» SET EXERCISE
Reproduce exactly the lines below, from the first through the one containing "hoop(Z3(245, 570), R(190), 'basketball", and nothing more.

» MATERIAL
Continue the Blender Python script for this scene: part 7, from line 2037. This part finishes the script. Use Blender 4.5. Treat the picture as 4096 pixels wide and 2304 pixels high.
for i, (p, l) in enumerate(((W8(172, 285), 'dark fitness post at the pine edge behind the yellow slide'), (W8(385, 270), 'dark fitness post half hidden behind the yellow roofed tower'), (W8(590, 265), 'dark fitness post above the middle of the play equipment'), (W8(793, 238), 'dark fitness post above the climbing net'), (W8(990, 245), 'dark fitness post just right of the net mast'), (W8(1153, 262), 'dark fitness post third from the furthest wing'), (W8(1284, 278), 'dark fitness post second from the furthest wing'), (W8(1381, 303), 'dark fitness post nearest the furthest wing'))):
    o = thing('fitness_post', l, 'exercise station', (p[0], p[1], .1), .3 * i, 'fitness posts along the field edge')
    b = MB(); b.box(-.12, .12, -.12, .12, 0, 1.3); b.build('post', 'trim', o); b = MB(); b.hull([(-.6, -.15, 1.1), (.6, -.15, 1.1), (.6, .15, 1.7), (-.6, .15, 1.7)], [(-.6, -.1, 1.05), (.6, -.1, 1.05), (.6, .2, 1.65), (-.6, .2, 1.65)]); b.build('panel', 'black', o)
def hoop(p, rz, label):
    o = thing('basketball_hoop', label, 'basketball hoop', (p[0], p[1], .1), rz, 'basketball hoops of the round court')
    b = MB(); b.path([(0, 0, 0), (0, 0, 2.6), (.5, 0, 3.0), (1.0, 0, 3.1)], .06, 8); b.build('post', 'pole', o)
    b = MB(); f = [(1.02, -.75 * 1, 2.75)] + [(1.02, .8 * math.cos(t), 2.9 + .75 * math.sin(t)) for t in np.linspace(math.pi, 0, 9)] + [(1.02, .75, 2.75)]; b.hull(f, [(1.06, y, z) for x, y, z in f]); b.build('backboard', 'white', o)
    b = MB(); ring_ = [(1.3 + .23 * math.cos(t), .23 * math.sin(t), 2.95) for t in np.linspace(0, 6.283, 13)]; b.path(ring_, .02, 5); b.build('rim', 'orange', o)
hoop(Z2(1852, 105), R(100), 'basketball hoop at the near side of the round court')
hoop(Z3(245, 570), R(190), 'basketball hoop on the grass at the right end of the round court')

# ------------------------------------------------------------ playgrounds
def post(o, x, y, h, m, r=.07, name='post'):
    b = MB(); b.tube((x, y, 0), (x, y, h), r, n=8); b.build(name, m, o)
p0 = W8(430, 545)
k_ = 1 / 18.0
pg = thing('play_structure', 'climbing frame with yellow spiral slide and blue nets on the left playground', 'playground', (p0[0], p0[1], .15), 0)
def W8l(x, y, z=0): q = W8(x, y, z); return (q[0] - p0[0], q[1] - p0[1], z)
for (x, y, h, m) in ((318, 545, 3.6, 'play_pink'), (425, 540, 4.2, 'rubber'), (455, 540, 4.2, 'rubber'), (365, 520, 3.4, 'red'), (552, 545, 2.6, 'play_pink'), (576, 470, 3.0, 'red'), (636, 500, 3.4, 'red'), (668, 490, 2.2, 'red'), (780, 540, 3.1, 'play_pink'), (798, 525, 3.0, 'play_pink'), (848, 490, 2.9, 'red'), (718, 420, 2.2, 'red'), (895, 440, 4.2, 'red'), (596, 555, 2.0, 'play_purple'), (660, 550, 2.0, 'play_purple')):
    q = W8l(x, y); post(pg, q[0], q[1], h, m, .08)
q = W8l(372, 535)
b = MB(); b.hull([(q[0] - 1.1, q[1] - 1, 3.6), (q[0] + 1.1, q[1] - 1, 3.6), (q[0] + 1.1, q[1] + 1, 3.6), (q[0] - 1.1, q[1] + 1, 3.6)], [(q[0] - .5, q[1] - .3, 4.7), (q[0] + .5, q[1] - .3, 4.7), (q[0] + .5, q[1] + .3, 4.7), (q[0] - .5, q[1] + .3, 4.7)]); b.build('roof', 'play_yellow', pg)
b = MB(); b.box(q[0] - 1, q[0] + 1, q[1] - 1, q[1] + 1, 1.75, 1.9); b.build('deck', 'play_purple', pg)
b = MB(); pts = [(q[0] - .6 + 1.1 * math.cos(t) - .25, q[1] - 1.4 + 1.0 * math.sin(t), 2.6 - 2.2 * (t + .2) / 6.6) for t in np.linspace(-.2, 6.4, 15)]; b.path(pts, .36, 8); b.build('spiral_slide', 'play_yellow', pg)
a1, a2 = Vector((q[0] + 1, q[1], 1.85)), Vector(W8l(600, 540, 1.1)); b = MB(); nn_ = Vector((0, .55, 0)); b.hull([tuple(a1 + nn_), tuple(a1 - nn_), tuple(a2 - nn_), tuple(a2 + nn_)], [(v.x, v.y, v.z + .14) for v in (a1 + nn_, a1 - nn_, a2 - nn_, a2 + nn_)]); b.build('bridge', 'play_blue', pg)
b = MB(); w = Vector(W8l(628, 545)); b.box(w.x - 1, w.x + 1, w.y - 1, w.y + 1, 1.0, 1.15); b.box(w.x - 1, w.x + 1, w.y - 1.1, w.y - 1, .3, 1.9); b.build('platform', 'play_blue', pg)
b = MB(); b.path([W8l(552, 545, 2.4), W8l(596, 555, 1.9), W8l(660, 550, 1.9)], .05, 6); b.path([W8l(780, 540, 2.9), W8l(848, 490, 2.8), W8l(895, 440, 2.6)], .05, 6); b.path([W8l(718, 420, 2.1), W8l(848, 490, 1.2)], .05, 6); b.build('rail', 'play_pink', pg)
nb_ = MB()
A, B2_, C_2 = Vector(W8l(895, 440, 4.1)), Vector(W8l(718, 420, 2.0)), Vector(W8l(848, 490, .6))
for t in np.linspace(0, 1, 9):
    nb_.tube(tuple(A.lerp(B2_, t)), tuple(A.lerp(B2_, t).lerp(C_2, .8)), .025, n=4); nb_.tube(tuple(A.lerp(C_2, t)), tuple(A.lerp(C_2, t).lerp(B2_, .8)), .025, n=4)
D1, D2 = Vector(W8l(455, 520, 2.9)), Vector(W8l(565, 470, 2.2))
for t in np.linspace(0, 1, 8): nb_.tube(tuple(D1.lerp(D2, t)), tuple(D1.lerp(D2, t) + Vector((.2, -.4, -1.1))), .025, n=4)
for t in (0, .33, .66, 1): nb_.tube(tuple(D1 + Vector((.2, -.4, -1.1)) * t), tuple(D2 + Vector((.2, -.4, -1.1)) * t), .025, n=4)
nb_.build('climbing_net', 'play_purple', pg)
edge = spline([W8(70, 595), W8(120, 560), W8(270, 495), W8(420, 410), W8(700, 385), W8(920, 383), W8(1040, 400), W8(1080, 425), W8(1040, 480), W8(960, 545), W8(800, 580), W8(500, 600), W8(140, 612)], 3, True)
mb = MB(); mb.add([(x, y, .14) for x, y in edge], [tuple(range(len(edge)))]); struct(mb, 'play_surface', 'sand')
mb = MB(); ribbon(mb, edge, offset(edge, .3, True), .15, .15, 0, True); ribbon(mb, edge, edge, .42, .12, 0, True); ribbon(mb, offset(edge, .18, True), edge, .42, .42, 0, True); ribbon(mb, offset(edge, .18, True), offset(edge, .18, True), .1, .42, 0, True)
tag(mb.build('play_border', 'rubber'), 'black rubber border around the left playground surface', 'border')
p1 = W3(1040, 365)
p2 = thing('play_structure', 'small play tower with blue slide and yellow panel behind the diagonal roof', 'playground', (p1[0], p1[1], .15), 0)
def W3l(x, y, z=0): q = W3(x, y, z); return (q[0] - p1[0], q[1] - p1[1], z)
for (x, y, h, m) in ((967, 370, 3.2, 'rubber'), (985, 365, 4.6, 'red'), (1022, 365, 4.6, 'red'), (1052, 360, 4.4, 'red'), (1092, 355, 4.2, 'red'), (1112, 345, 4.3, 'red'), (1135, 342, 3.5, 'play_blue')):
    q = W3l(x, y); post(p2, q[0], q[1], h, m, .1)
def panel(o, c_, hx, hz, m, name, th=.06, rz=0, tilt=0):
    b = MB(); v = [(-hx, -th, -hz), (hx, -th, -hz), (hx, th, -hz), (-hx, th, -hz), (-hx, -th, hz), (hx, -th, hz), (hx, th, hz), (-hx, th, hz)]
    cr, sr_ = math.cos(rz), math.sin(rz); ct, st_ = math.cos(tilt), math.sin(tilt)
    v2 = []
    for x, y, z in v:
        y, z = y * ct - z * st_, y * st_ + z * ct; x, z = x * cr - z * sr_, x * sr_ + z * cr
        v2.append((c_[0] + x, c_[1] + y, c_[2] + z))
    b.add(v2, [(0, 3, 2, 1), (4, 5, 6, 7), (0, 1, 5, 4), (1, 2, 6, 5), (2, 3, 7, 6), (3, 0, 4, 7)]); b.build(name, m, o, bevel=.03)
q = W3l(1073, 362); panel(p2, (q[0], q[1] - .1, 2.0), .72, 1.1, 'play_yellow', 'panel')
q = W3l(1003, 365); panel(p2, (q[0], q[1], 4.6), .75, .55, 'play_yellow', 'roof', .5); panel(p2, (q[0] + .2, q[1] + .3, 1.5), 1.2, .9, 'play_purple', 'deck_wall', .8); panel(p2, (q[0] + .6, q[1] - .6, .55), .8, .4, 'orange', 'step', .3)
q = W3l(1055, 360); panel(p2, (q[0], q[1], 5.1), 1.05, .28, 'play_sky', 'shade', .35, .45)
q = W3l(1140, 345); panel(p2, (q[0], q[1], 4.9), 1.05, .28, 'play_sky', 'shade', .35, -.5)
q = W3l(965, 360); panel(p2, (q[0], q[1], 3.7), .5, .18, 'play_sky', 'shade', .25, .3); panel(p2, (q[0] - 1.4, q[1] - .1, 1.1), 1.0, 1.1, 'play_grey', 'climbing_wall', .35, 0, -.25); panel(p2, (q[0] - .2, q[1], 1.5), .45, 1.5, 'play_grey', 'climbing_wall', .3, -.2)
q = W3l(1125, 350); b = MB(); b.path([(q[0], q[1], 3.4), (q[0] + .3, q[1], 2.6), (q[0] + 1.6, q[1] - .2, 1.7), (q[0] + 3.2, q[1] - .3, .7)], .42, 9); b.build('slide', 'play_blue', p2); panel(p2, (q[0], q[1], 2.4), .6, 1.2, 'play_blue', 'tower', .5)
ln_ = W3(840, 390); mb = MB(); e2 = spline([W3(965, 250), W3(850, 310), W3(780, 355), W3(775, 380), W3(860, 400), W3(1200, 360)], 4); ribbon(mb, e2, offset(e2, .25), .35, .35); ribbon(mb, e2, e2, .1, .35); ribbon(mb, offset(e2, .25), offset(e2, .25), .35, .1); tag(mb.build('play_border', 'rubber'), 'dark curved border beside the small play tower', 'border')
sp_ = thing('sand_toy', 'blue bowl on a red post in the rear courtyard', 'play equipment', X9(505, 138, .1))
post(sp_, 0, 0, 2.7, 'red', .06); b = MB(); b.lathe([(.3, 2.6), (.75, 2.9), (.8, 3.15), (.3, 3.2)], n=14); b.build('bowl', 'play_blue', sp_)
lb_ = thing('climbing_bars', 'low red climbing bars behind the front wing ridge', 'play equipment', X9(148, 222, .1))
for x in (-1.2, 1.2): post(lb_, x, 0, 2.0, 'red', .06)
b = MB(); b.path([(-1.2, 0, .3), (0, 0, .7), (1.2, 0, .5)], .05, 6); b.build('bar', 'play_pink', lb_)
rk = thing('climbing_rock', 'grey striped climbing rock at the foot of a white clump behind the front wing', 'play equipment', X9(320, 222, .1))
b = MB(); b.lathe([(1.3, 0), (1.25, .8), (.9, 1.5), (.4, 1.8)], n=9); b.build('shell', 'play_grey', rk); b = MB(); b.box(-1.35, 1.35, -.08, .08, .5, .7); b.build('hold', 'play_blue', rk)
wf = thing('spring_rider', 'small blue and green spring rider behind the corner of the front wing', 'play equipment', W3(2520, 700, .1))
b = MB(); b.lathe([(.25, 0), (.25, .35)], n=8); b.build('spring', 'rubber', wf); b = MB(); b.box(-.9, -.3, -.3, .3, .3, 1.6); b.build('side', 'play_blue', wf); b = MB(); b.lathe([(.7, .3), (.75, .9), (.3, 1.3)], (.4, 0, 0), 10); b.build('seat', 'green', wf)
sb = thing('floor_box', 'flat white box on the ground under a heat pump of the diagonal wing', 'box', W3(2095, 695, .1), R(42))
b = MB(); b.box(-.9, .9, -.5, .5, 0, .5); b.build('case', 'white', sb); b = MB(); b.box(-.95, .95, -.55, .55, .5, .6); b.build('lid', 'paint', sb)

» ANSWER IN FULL
Continue the Blender Python script for this scene: part 7, from line 2037. This part finishes the script. Use Blender 4.5. Treat the picture as 4096 pixels wide and 2304 pixels high.
for i, (p, l) in enumerate(((W8(172, 285), 'dark fitness post at the pine edge behind the yellow slide'), (W8(385, 270), 'dark fitness post half hidden behind the yellow roofed tower'), (W8(590, 265), 'dark fitness post above the middle of the play equipment'), (W8(793, 238), 'dark fitness post above the climbing net'), (W8(990, 245), 'dark fitness post just right of the net mast'), (W8(1153, 262), 'dark fitness post third from the furthest wing'), (W8(1284, 278), 'dark fitness post second from the furthest wing'), (W8(1381, 303), 'dark fitness post nearest the furthest wing'))):
    o = thing('fitness_post', l, 'exercise station', (p[0], p[1], .1), .3 * i, 'fitness posts along the field edge')
    b = MB(); b.box(-.12, .12, -.12, .12, 0, 1.3); b.build('post', 'trim', o); b = MB(); b.hull([(-.6, -.15, 1.1), (.6, -.15, 1.1), (.6, .15, 1.7), (-.6, .15, 1.7)], [(-.6, -.1, 1.05), (.6, -.1, 1.05), (.6, .2, 1.65), (-.6, .2, 1.65)]); b.build('panel', 'black', o)
def hoop(p, rz, label):
    o = thing('basketball_hoop', label, 'basketball hoop', (p[0], p[1], .1), rz, 'basketball hoops of the round court')
    b = MB(); b.path([(0, 0, 0), (0, 0, 2.6), (.5, 0, 3.0), (1.0, 0, 3.1)], .06, 8); b.build('post', 'pole', o)
    b = MB(); f = [(1.02, -.75 * 1, 2.75)] + [(1.02, .8 * math.cos(t), 2.9 + .75 * math.sin(t)) for t in np.linspace(math.pi, 0, 9)] + [(1.02, .75, 2.75)]; b.hull(f, [(1.06, y, z) for x, y, z in f]); b.build('backboard', 'white', o)
    b = MB(); ring_ = [(1.3 + .23 * math.cos(t), .23 * math.sin(t), 2.95) for t in np.linspace(0, 6.283, 13)]; b.path(ring_, .02, 5); b.build('rim', 'orange', o)
hoop(Z2(1852, 105), R(100), 'basketball hoop at the near side of the round court')
hoop(Z3(245, 570), R(190), 'basketball hoop on the grass at the right end of the round court')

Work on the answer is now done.